**Exercise task:** Repeat the lines that follow, leaving nothing out.
* START *
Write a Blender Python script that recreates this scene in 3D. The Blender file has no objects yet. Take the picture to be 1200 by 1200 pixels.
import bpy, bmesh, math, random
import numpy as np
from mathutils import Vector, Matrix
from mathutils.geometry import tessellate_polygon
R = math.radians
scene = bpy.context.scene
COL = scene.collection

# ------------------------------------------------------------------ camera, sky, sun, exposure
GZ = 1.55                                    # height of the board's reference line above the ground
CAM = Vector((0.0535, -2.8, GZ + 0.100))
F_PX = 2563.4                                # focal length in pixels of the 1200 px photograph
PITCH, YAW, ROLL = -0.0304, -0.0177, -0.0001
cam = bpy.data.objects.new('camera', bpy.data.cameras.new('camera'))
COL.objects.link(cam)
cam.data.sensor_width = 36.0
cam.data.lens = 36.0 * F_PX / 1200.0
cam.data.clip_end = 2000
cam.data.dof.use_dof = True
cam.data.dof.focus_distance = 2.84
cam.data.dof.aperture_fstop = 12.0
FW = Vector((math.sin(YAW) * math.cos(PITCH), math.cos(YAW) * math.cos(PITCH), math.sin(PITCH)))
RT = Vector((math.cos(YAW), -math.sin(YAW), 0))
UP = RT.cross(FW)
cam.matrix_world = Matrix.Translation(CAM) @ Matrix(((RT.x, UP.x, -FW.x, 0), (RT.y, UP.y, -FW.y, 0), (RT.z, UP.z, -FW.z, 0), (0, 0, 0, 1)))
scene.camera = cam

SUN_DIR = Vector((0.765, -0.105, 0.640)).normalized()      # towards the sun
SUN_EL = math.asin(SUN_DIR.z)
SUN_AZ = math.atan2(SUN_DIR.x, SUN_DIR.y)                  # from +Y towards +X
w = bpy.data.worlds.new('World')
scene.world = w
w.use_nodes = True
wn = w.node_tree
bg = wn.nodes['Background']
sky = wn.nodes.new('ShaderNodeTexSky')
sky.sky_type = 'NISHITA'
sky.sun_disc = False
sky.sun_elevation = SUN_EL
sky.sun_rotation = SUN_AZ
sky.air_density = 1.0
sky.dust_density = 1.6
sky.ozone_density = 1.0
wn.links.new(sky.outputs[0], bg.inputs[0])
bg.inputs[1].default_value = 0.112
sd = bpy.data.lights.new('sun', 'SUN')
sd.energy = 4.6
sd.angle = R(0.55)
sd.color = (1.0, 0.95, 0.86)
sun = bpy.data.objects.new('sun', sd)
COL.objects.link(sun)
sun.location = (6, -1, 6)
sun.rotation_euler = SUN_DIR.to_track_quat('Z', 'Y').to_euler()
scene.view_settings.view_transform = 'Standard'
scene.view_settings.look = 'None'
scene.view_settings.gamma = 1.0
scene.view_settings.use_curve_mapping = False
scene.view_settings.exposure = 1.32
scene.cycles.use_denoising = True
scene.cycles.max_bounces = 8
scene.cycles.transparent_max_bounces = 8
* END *
**Task output:**
Write a Blender Python script that recreates this scene in 3D. The Blender file has no objects yet. Take the picture to be 1200 by 1200 pixels.
import bpy, bmesh, math, random
import numpy as np
from mathutils import Vector, Matrix
from mathutils.geometry import tessellate_polygon
R = math.radians
scene = bpy.context.scene
COL = scene.collection

# ------------------------------------------------------------------ camera, sky, sun, exposure
GZ = 1.55                                    # height of the board's reference line above the ground
CAM = Vector((0.0535, -2.8, GZ + 0.100))
F_PX = 2563.4                                # focal length in pixels of the 1200 px photograph
PITCH, YAW, ROLL = -0.0304, -0.0177, -0.0001
cam = bpy.data.objects.new('camera', bpy.data.cameras.new('camera'))
COL.objects.link(cam)
cam.data.sensor_width = 36.0
cam.data.lens = 36.0 * F_PX / 1200.0
cam.data.clip_end = 2000
cam.data.dof.use_dof = True
cam.data.dof.focus_distance = 2.84
cam.data.dof.aperture_fstop = 12.0
FW = Vector((math.sin(YAW) * math.cos(PITCH), math.cos(YAW) * math.cos(PITCH), math.sin(PITCH)))
RT = Vector((math.cos(YAW), -math.sin(YAW), 0))
UP = RT.cross(FW)
cam.matrix_world = Matrix.Translation(CAM) @ Matrix(((RT.x, UP.x, -FW.x, 0), (RT.y, UP.y, -FW.y, 0), (RT.z, UP.z, -FW.z, 0), (0, 0, 0, 1)))
scene.camera = cam

SUN_DIR = Vector((0.765, -0.105, 0.640)).normalized()      # towards the sun
SUN_EL = math.asin(SUN_DIR.z)
SUN_AZ = math.atan2(SUN_DIR.x, SUN_DIR.y)                  # from +Y towards +X
w = bpy.data.worlds.new('World')
scene.world = w
w.use_nodes = True
wn = w.node_tree
bg = wn.nodes['Background']
sky = wn.nodes.new('ShaderNodeTexSky')
sky.sky_type = 'NISHITA'
sky.sun_disc = False
sky.sun_elevation = SUN_EL
sky.sun_rotation = SUN_AZ
sky.air_density = 1.0
sky.dust_density = 1.6
sky.ozone_density = 1.0
wn.links.new(sky.outputs[0], bg.inputs[0])
bg.inputs[1].default_value = 0.112
sd = bpy.data.lights.new('sun', 'SUN')
sd.energy = 4.6
sd.angle = R(0.55)
sd.color = (1.0, 0.95, 0.86)
sun = bpy.data.objects.new('sun', sd)
COL.objects.link(sun)
sun.location = (6, -1, 6)
sun.rotation_euler = SUN_DIR.to_track_quat('Z', 'Y').to_euler()
scene.view_settings.view_transform = 'Standard'
scene.view_settings.look = 'None'
scene.view_settings.gamma = 1.0
scene.view_settings.use_curve_mapping = False
scene.view_settings.exposure = 1.32
scene.cycles.use_denoising = True
scene.cycles.max_bounces = 8
scene.cycles.transparent_max_bounces = 8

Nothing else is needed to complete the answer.